Information shown>
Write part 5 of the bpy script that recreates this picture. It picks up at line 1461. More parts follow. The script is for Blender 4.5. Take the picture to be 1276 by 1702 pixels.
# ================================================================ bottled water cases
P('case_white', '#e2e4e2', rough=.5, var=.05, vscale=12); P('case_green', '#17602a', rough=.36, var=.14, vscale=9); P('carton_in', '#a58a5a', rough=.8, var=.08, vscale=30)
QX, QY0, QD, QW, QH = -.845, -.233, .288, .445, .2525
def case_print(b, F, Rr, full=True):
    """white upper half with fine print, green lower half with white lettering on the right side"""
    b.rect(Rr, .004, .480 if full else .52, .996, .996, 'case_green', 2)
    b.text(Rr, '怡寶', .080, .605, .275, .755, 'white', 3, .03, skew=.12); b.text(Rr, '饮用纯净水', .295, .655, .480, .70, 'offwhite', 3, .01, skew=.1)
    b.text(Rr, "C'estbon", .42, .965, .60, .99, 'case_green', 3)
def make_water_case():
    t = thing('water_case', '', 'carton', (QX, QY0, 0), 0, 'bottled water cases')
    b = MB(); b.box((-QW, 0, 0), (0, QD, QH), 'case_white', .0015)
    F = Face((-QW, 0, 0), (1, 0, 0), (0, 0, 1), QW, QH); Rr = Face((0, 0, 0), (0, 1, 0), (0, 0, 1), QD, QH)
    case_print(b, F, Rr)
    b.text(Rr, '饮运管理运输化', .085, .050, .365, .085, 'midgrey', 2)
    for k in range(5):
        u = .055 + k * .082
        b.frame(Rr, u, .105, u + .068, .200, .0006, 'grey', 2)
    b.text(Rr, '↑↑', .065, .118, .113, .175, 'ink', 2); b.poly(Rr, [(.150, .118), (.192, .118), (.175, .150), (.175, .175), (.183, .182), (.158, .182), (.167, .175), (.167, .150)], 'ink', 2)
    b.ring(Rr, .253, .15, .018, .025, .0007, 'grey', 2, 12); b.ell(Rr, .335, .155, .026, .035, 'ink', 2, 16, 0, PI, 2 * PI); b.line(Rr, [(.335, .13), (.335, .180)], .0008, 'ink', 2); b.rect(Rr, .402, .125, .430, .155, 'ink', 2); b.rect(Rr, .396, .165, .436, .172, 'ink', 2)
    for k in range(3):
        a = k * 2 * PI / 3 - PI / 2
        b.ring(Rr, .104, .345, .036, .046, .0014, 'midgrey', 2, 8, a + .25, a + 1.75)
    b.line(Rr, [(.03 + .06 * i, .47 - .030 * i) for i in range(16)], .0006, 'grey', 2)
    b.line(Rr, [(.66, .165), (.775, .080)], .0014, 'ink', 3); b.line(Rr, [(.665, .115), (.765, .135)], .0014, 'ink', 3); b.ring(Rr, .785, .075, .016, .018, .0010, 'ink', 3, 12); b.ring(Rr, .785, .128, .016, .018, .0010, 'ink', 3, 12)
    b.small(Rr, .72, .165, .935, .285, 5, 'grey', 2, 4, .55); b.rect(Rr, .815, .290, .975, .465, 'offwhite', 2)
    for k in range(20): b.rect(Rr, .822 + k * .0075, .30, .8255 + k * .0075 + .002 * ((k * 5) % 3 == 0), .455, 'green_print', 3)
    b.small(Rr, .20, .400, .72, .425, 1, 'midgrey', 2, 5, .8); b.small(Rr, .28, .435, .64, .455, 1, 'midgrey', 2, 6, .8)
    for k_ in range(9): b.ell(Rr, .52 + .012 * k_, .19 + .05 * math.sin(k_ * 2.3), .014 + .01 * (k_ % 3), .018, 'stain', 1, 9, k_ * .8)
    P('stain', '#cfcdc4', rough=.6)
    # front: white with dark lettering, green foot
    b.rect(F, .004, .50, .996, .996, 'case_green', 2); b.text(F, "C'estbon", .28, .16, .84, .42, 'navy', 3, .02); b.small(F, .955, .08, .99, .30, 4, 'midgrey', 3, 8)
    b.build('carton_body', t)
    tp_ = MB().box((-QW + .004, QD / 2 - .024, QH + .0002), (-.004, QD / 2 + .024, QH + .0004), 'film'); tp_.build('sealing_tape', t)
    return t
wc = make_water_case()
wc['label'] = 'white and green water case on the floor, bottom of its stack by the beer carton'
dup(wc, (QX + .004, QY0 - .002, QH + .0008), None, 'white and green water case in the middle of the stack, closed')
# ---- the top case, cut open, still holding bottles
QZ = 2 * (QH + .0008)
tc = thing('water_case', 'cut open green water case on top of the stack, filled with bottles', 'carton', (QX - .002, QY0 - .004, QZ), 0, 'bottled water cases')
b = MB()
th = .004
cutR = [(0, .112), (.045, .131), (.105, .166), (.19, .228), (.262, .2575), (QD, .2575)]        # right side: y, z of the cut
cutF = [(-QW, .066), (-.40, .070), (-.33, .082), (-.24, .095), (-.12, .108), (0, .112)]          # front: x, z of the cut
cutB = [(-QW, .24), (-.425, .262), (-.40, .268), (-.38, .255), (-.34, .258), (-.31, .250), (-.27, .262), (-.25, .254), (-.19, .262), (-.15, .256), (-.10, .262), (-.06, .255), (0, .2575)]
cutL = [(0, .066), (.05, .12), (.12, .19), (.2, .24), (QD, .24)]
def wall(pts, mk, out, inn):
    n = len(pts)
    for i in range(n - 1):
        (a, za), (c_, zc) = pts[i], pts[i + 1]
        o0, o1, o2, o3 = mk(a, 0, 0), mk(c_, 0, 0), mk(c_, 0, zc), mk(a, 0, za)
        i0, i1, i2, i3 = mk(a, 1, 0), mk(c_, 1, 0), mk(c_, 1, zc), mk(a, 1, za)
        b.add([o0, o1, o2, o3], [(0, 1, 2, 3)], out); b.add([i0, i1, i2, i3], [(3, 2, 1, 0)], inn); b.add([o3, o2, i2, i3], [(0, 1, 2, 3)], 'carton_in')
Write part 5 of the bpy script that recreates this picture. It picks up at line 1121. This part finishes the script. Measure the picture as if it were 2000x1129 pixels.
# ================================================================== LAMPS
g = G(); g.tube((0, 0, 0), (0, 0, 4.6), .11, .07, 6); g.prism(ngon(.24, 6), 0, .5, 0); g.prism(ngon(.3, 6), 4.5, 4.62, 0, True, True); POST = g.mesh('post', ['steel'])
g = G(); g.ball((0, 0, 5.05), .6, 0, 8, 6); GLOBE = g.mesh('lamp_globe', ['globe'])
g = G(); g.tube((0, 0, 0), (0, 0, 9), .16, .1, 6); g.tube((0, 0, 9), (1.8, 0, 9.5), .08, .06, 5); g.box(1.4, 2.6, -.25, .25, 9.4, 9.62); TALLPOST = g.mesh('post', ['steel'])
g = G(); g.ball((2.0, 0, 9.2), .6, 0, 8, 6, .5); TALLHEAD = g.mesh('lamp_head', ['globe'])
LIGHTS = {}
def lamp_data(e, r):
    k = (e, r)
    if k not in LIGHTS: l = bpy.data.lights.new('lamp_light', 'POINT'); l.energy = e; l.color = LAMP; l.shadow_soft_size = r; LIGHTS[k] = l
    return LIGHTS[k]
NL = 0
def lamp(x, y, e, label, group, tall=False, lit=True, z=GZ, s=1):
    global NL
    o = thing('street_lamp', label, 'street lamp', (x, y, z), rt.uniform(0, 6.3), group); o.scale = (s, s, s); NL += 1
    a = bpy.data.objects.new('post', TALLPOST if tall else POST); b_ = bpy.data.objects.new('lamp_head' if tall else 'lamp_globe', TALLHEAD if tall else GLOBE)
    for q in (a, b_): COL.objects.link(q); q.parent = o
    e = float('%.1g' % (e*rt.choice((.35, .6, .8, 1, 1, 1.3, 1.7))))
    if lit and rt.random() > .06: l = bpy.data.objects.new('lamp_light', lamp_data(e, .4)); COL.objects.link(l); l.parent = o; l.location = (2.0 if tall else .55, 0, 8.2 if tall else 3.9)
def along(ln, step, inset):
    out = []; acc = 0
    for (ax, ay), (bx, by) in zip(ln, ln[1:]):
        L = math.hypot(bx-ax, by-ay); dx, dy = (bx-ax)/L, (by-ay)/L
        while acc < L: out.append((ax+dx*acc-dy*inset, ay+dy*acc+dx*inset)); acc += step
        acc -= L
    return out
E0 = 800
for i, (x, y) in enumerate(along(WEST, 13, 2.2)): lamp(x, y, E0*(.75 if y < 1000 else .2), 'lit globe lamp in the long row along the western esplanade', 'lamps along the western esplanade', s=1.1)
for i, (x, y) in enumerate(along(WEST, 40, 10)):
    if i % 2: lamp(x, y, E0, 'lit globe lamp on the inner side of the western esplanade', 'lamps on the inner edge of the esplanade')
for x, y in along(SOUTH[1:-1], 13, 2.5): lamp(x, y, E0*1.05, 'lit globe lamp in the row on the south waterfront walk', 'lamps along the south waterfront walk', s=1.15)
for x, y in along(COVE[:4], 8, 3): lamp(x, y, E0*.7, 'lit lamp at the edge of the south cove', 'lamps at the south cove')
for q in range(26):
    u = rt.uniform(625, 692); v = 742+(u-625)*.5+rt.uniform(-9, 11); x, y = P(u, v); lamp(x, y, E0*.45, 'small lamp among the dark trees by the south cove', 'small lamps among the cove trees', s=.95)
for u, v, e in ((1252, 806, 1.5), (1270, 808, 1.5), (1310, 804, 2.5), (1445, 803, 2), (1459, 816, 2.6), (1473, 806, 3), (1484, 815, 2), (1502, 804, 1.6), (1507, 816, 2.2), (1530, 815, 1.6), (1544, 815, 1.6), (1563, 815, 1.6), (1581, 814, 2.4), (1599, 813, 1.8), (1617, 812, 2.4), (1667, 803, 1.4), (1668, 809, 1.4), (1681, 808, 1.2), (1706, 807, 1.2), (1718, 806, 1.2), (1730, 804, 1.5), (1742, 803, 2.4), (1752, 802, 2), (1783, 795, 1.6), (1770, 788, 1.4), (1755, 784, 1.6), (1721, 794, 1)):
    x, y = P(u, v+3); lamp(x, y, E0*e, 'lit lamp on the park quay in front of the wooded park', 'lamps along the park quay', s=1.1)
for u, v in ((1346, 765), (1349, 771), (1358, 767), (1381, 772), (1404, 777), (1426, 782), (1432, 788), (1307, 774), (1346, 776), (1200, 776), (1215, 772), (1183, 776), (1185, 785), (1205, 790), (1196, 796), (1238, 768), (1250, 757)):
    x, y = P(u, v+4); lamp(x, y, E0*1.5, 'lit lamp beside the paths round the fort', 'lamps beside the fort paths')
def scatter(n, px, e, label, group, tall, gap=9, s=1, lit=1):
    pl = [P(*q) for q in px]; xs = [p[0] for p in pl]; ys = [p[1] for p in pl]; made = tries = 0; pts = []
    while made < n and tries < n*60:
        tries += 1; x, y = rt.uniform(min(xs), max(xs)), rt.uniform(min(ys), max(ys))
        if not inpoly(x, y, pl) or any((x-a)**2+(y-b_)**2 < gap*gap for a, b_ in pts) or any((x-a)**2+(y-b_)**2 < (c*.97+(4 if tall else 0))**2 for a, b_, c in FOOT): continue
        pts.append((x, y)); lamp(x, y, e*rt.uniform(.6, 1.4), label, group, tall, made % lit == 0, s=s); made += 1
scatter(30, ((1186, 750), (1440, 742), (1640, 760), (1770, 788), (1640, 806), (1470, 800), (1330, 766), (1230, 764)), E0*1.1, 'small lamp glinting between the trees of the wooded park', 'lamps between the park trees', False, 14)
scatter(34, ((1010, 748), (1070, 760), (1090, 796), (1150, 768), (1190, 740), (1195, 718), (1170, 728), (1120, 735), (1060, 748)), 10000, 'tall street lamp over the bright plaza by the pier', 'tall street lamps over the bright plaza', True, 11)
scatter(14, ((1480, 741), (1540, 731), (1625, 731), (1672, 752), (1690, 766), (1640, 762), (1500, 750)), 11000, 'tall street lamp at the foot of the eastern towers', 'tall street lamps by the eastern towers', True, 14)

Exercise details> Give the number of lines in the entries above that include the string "this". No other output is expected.

The result> 2